The yacht was enormous. Jay greeted me barefoot, grinning, as if we’d seen each other yesterday. Kendall, his wife, radiated calm warmth, and their kids—Sky and Talon—wrapped me into their lives like an uncle from another world. This was no fishing boat. This was a $50 million vessel with a crew of twelve, chrome polished hourly, and toys that looked like Bond’s weekend arsenal.

“I was supposed to sleep on the tender,” I joked, “but apparently it sank.”

Jay laughed. “That tender was worth a million. We’ll find you a blanket.”

That night, there was a DJ flown in. A pole acrobat who defied gravity. Champagne. Laughter. And underneath it all—kindness. I expected pretence, but found generosity. Opulence, yes—but wrapped in grace.

The next morning, I packed my bag, ready to leave.

“Stay one more night,” they said.

So I did.

We cruised to Saint-Tropez. I played on hydrofoil boards, walked ancient cobblestone lanes, and listened to Sky explain star constellations like a pint-sized Galileo. I met more of the family—nieces, nephews—each one curious, kind, grounded. I felt part of something again. Not because of the wealth, but because of the welcome.

Every day I tried to leave. Every day, they asked me to stay.

“Just one more night.”

So I did.

I had spent years remaking myself in the wild. Rebuilding after heartbreak, reawakening after burnout. I thought I needed solitude. But here, laughing on the sun-drenched deck, towel-drying my hair after a dip off the stern, I realised: this too could be part of who I am. Not just the expedition leader in torn fleece. But the explorer who could walk barefoot onto a superyacht and still feel like himself.

On the final afternoon, as the boat idled near Cannes and the sun began to set over the bay, Kendall turned to me. “So, James—how was it?”

I didn’t pause.

“You’ve just defined my new normal.”

We sat with that for a moment—quiet, content. Then, just as I was gathering my things, Jay pulled me aside. His voice was steady, but his eyes were lit with a kind of mischief I’d come to recognise in fellow adventurers. “Kendall and I have been talking,” he said. “We’ve watched how you are with our friends, with our kids. The way you light up when you talk about the world—it’s contagious. We have all this… stuff. All these opportunities. But it takes us so long to figure out what matters. We need someone like you.”

He paused, then said it:

“We need a Director of Adventures.”

I laughed. A what?

He smiled. “Seriously. We want someone to help craft and guide the most meaningful experiences of our lives. Not just luxury escapes. Something deeper. Someone to help us design a legacy—for us, for Sky and Fallon. For the future.”

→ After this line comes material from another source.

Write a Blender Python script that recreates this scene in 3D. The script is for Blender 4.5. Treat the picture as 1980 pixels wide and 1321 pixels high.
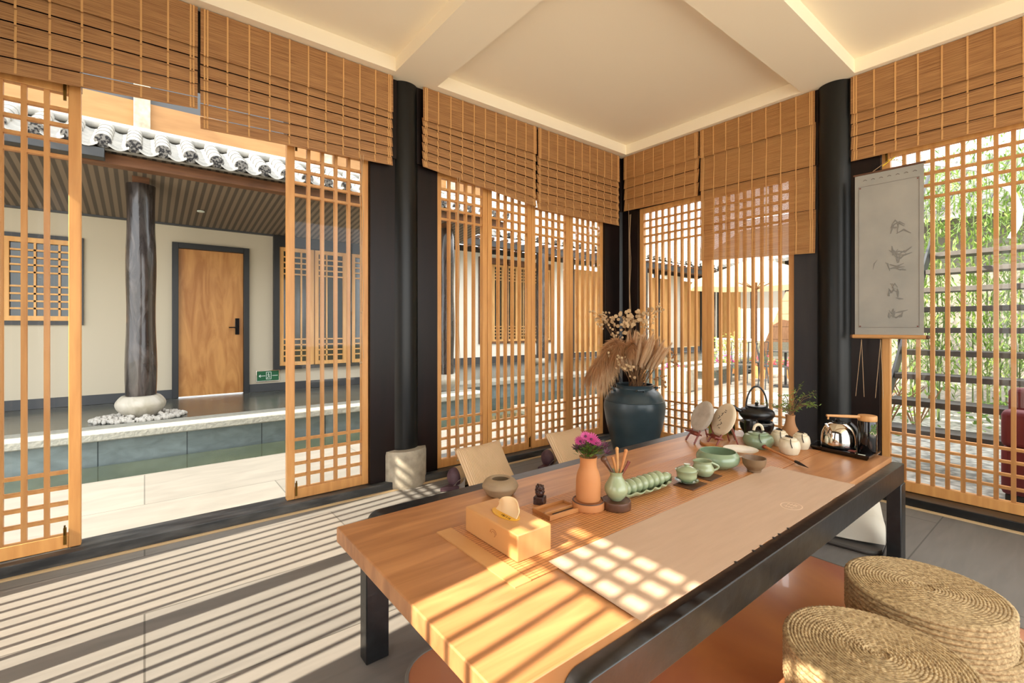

I was floored. I’d spent years carving a path through wilderness and war zones, mountains and meaning, often questioning whether it all connected. And now, someone saw the shape in the jigsaw.

I almost cried. Not out of flattery, but recognition. A role that didn’t exist. A role only I could fill. I thanked him, said I’d need time. “I don’t think of myself as an adventurer anymore,” I told him. “Not in the traditional sense. If you want a guide, I know dozens. But if you want to create—to discover untouched migrations, to uncover the great stories of the Earth, to honour Indigenous wisdom and map a legacy your children can step into—then yes. That’s something I’d want to shape together.”

I laid out a vision: a lifetime of expeditions not just as travel, but as education. Not a scrapbook of memories, but a living atlas of meaning. Every journey building toward something bigger—like puzzle pieces finding their place.

We left it there. No handshakes. No contracts. Just possibility.

And with that, I caught a train to Switzerland. Three days left. A whole new continent to explore. But something had changed. I wasn’t just travelling anymore.

I was beginning to lead.

“To know where you are going, you must first know where you come from.” — Provençal Proverb (Southern France)

Reflection: Legacy begins with roots. A meaningful journey connects past, present, and purpose.

 
Action: Before your next trip, ask: What story will this add to my legacy? Travel with intention.